Ya que todos nos equivocamos, la corrección se hace indispensable en cualquier evolución humana. Educar es poner en camino, repetía Séneca, y en el camino se tropieza con más frecuencia de lo deseado. Sentir que a uno le corrigen es doloroso ya que pone en evidencia la torpeza o la mala intención del que es señalado. También nos lo avisa la Carta a los Hebreos: “Ninguna corrección resulta agradable, en el momento, sino que duele; pero luego produce fruto apacible de justicia a los ejercitados en ella”. El fruto que produce es la humildad del reconocimiento, tan buena para el convivir.
Puede que la primera reacción del corregido sea vengarse del corrector, especialmente en los casos en que la trascendencia de la corrección vaya a tener efectos judiciales.
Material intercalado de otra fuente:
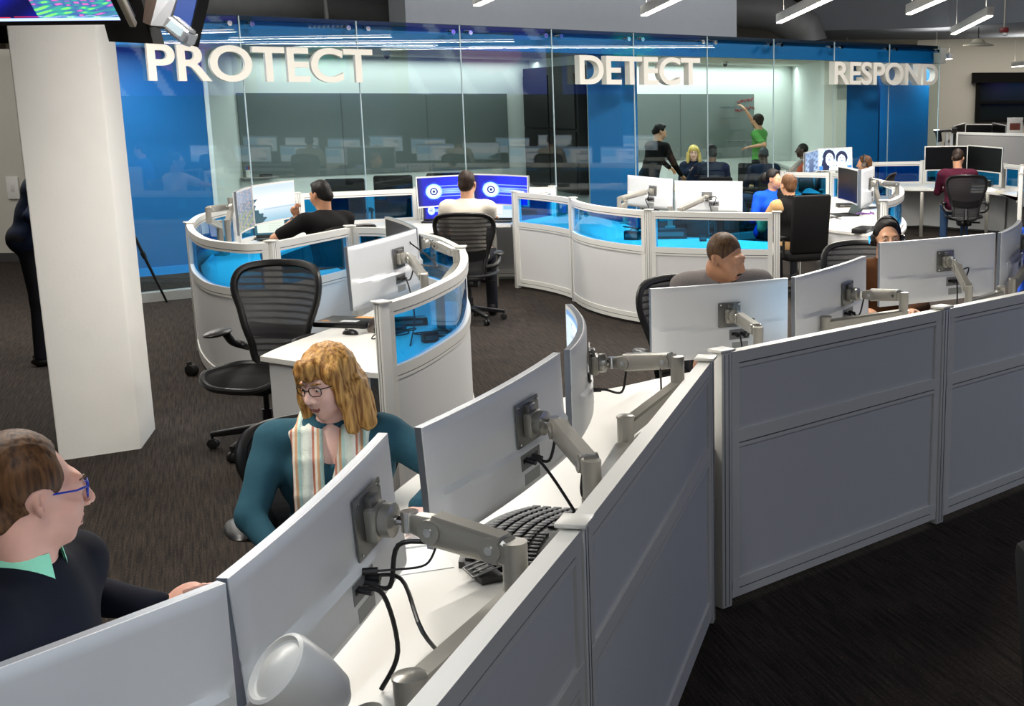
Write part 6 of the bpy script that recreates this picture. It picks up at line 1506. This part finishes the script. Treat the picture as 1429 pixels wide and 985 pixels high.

Tal sucedió con los jueces Barbero y Alaya, mártires por atreverse a “corregir” los desvaríos de los poderosos. Sobre todo los eres de Sevilla: dineros orientados hacia el empleo que se desvanecieron “sin querer” en los bolsillos ajenos.
Si ahora ocurre lo mismo con el juez Peinado, cantemos el “adiós mi España querida, dentro de mi alma te llevo metida”, porque afuera sería imposible.